● **PROMPT**
Gather all lines in the entries that include the word "this".

● **EXTRACTED RECORDS**

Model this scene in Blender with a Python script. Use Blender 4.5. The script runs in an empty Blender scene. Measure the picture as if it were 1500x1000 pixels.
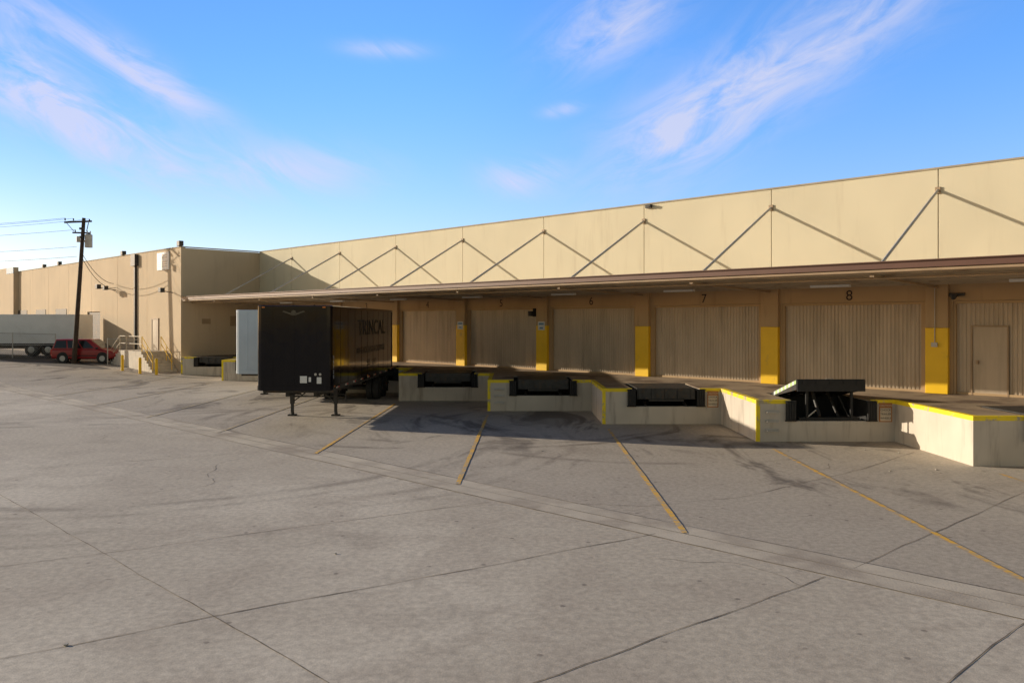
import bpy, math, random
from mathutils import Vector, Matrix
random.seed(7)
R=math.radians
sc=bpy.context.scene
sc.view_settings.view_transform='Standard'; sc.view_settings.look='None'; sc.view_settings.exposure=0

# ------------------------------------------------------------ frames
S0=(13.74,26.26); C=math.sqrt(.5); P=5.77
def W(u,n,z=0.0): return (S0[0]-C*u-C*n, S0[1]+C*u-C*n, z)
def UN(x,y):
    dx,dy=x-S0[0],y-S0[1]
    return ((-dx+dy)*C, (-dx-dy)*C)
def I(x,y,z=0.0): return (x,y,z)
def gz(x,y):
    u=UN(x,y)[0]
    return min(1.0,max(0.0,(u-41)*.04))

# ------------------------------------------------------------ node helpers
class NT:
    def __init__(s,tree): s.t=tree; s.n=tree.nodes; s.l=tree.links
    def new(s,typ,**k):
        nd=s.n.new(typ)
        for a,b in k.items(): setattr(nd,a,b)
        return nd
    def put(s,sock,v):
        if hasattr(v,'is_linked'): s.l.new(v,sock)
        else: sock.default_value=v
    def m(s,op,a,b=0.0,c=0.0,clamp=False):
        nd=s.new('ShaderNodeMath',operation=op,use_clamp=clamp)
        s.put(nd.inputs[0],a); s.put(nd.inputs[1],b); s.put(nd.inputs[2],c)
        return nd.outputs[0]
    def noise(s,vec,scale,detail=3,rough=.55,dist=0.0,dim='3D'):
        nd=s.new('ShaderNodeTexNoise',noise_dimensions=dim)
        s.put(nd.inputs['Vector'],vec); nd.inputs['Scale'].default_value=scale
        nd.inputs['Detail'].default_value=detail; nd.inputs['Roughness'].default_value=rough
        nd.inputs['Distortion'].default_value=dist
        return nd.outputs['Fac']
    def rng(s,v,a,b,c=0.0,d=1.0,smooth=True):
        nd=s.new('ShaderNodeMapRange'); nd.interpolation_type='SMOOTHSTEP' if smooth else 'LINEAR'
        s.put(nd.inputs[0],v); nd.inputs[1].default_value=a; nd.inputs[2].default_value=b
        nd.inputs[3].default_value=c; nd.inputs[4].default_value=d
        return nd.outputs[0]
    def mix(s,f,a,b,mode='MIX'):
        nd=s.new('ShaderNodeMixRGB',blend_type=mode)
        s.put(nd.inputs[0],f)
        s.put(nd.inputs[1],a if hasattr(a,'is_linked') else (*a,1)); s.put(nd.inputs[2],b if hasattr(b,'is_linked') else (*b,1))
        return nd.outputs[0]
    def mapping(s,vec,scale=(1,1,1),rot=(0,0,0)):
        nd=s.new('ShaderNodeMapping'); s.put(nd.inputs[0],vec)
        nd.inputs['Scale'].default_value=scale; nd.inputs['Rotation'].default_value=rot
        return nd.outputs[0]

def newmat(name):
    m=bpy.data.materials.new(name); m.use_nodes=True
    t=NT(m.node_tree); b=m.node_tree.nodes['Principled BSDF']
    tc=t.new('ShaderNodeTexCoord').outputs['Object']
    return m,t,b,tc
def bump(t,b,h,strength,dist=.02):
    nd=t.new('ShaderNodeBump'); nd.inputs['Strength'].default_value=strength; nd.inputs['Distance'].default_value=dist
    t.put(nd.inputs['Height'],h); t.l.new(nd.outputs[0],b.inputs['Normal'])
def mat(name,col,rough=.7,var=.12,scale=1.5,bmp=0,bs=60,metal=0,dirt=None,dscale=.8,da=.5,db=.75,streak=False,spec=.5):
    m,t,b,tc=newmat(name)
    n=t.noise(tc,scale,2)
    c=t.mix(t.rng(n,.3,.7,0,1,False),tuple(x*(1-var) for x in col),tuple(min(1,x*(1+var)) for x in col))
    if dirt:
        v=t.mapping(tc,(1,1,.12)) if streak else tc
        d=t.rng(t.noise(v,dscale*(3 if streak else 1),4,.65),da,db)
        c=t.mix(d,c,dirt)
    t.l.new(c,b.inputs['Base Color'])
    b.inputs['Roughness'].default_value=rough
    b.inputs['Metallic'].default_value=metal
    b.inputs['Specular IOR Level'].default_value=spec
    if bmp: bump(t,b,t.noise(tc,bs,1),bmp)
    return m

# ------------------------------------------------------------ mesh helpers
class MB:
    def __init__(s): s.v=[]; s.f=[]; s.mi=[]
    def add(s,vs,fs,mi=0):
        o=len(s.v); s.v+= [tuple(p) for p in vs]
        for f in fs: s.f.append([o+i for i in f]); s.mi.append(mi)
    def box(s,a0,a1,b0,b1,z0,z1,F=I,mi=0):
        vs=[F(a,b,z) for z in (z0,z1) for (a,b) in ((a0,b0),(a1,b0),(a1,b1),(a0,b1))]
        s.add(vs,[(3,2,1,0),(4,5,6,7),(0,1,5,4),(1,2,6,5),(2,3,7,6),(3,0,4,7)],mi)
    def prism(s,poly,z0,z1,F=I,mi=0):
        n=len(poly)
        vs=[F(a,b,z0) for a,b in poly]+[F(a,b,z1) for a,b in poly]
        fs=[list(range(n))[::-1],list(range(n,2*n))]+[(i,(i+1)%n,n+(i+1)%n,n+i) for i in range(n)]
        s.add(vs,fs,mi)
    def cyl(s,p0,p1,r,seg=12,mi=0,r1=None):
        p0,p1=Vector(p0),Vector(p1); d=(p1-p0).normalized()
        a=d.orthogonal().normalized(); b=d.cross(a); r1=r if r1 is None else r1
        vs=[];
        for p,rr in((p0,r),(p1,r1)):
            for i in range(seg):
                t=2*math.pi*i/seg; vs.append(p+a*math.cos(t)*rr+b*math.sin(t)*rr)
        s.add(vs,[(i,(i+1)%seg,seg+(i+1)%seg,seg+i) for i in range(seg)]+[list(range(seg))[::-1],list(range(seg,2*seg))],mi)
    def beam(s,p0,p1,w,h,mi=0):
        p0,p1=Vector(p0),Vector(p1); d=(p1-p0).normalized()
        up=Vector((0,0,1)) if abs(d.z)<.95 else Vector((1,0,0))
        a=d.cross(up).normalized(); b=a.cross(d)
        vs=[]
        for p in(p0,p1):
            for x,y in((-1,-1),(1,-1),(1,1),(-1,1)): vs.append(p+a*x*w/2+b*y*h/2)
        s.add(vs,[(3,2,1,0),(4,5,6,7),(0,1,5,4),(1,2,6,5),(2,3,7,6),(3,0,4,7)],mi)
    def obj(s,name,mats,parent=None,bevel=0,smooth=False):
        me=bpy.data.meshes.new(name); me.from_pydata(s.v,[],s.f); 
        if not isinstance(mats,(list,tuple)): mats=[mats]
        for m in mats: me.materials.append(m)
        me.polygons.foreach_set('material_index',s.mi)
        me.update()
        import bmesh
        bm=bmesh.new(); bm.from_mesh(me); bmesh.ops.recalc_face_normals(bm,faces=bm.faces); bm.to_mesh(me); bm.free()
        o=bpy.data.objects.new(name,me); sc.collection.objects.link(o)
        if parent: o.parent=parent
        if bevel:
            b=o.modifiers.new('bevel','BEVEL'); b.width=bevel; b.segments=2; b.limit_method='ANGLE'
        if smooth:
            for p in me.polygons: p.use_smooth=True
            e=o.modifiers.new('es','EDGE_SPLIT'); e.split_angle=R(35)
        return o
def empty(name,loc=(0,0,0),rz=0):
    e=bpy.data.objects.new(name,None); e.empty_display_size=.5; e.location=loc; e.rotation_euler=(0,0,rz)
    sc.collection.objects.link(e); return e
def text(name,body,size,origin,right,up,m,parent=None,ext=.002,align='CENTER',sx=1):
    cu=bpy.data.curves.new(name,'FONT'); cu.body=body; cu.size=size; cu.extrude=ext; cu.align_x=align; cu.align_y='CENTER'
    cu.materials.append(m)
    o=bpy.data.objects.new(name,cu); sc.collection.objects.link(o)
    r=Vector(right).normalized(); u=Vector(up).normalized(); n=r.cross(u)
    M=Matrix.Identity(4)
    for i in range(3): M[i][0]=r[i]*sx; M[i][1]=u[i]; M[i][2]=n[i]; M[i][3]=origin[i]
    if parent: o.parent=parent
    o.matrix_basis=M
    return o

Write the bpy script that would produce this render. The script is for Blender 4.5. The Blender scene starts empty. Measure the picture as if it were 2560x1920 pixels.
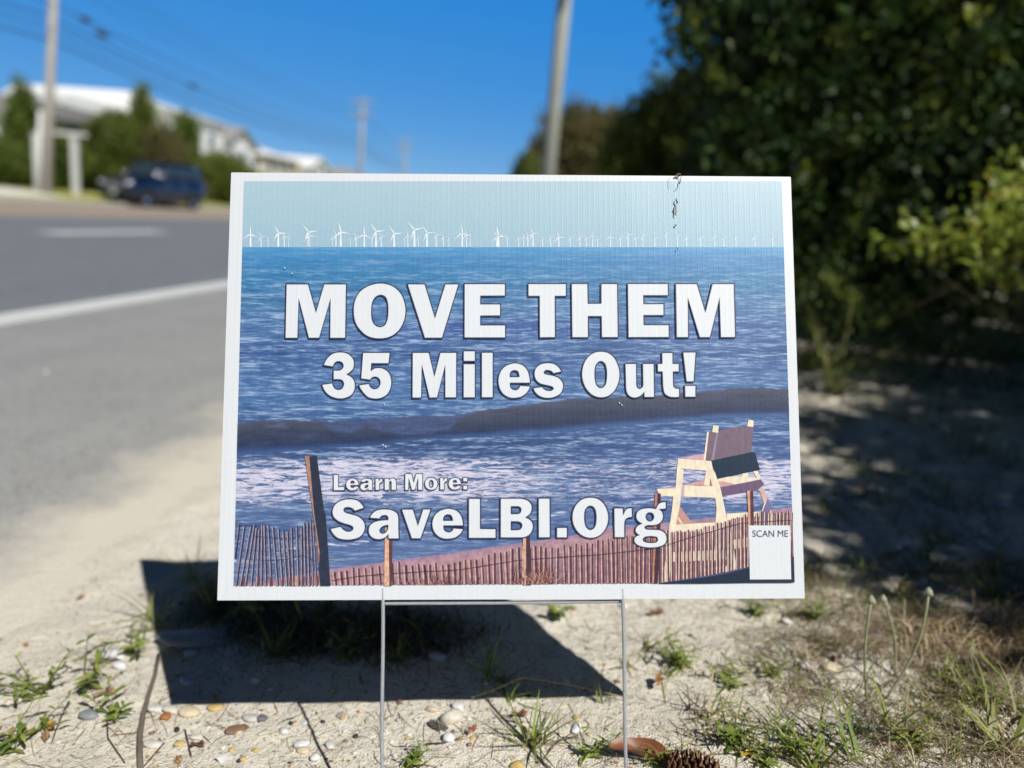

● **COMPLETE RESPONSE**
Model this scene in Blender with a Python script. Use Blender 4.5. The script runs in an empty Blender scene. Measure the picture as if it were 1500x1000 pixels.
Write the bpy script that would produce this render. The script is for Blender 4.5. The Blender scene starts empty. Measure the picture as if it were 2560x1920 pixels.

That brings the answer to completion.